I find that some pastors, when outside-the-lines ideas come to them, are a little too quick to say, "No, I don't think that would work here" and miss a very teachable moment; a moment when you can teach them, not what to think, but how to think. And you just might end up with a new balloon ministry that is on mission.

Monday, January 10, 2011


One of the great quotations from the inspirational movie Remember the Titans was “Attitude reflects leadership, captain.” The context is that two football teams from two different high schools (one white and one black) are being merged together. One of the black players is frustrated that white players are not blocking for “Rev,” one of the black running backs. In return, the black players decide to not give their complete effort for the white players. When one of the white captains of the team, Bertier, hears about this, he exclaims, “That’s the worst attitude I’ve ever heard.” To which Big Ju responds, “Attitude reflects leadership, captain.”
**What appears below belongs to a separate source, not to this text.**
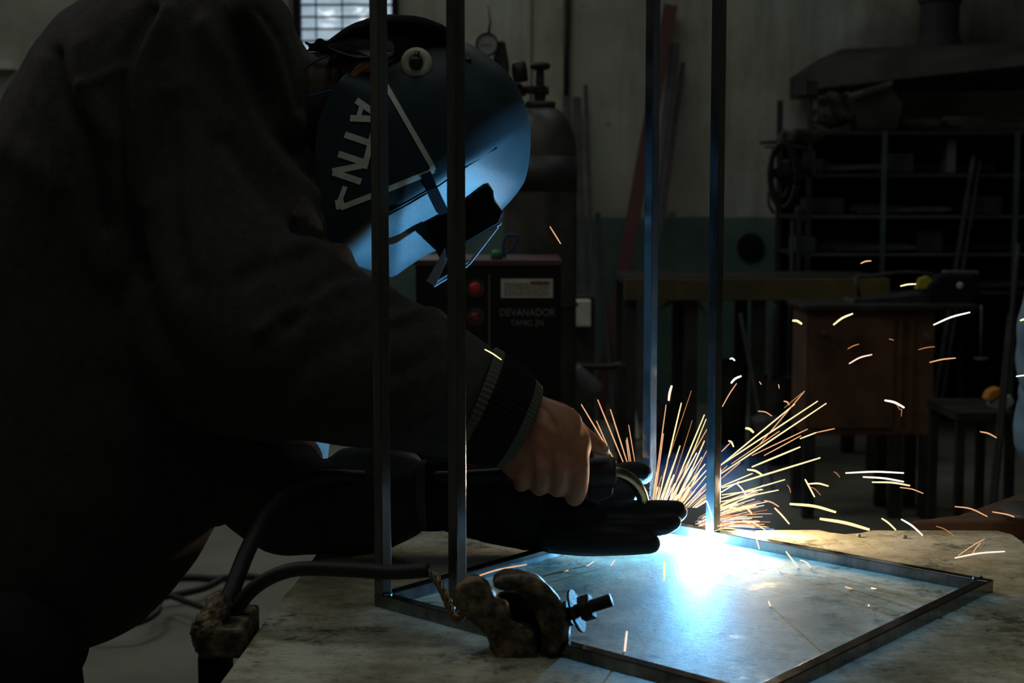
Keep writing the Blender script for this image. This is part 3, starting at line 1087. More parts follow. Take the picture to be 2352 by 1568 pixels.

As a Christian leader it is incumbent upon us to model positive attitude. There are three kinds of sunny outlooks we can captain. The first is optimism -- the firm belief that things will go well. The second is hope -- the belief that things might or could go well. The third kind of outlook I will call "relentless positivity.” Relentless positivity is not an optimistic belief that things will go well, or could go well. Nor does it involve denying or ignoring bad things that happen. Rather, it is a determination to stay positive, even though one knows already some bad things are going to happen.

In any social enterprise – churches not excluded – there will be challenges (read: disagreements, disappointments, frustrations, misunderstandings, et al). At these setback moments a leader must behave more like a thermostat than a thermometer. But for a Christian leader, the positivity is fueled by a promise from Christ himself: “I will build my church and the gates of hell will not prevail against it.”